Give back, exactly as written, the lines from the beginning of the listing through the one that contains "import numpy as np".

▬▬▬▬▬▬▬▬▬▬

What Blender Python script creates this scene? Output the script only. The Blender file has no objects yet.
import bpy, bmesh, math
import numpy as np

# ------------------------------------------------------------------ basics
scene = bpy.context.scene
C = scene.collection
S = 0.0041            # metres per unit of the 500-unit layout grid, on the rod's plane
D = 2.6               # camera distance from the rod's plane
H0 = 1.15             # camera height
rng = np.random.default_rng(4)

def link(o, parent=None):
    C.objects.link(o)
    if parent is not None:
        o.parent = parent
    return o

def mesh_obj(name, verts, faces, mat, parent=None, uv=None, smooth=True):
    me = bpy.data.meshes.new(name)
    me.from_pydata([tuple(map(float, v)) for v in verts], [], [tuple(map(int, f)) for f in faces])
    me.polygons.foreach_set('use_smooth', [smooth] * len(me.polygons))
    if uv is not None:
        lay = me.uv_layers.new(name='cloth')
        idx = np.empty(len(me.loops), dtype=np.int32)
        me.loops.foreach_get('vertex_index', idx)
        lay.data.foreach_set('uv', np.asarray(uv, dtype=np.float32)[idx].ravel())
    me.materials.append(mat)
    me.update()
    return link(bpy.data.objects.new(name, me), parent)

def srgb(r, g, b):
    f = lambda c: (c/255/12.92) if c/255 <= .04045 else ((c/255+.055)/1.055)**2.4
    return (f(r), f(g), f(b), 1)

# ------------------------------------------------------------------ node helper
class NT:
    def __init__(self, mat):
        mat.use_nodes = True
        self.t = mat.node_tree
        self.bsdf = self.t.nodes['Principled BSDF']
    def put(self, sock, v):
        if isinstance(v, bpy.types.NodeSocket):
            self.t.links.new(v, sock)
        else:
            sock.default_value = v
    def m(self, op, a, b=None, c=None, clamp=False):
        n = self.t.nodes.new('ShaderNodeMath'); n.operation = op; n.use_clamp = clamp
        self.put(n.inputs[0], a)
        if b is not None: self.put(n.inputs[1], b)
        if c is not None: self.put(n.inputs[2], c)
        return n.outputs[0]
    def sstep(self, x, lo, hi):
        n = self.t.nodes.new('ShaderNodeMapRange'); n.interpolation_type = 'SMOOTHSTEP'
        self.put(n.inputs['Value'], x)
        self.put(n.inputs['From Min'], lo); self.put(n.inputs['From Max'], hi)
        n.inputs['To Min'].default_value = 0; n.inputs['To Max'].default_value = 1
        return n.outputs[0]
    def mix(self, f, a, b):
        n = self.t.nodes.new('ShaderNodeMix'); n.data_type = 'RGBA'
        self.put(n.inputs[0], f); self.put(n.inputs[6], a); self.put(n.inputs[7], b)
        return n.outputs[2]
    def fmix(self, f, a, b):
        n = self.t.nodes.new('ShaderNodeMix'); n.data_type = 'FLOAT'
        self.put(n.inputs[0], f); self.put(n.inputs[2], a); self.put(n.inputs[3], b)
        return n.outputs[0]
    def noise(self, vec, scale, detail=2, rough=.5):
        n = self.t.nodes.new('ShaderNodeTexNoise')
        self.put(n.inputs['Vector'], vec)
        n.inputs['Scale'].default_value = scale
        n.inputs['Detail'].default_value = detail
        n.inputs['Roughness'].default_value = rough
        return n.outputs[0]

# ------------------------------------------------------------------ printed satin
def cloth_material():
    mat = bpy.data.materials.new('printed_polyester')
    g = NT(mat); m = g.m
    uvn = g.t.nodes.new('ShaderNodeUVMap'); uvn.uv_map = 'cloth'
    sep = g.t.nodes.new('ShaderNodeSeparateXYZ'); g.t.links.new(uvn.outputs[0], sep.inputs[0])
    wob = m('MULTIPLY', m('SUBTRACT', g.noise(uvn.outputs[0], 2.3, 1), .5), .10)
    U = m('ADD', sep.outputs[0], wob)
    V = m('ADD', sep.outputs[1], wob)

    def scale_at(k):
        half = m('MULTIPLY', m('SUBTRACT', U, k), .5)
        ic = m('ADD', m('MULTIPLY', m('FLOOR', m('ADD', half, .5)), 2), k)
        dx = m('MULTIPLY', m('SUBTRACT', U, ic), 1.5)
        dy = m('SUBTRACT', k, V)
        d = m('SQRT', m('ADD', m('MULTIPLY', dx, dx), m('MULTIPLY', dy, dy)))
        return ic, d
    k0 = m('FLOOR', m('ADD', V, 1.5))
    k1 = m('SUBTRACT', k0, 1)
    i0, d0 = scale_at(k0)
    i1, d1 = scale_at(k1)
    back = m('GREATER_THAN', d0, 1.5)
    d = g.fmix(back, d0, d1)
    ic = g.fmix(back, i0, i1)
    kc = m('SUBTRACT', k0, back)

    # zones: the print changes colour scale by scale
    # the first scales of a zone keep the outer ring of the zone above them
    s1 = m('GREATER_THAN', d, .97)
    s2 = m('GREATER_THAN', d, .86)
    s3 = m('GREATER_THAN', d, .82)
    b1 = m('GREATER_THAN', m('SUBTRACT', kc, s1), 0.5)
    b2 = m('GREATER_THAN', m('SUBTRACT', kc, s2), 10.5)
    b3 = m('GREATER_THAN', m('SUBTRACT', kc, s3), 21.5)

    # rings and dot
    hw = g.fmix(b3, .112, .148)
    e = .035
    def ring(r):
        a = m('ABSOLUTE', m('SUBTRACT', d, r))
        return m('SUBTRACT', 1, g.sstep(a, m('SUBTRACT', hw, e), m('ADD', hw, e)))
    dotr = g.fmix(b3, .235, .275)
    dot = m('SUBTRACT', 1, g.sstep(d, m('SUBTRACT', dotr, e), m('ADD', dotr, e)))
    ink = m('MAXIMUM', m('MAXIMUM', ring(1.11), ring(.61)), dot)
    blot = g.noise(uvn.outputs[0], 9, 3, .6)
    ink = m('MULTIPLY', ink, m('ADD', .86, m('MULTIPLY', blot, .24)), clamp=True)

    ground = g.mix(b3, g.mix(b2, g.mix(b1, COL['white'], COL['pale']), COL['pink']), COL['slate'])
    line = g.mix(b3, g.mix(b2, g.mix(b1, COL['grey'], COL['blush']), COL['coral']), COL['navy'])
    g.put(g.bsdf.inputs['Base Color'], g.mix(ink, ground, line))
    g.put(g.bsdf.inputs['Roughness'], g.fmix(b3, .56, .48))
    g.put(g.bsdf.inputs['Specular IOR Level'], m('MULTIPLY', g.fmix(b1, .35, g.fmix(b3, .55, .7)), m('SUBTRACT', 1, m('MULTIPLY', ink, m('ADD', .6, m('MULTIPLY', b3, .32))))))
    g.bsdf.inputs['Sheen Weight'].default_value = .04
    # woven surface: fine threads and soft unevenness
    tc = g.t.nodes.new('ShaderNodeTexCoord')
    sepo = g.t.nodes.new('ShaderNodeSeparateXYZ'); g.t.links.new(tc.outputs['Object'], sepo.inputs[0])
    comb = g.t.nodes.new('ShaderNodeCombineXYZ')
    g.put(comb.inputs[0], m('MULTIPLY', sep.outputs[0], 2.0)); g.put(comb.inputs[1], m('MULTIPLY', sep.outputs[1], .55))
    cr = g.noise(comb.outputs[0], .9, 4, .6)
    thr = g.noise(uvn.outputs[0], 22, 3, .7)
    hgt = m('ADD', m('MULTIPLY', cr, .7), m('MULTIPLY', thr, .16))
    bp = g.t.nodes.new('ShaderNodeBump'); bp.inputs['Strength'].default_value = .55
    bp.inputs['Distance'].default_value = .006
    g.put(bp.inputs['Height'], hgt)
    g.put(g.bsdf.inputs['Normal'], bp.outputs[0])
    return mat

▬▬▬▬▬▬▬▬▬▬

CORRECT RESULT —
What Blender Python script creates this scene? Output the script only. The Blender file has no objects yet.
import bpy, bmesh, math
import numpy as np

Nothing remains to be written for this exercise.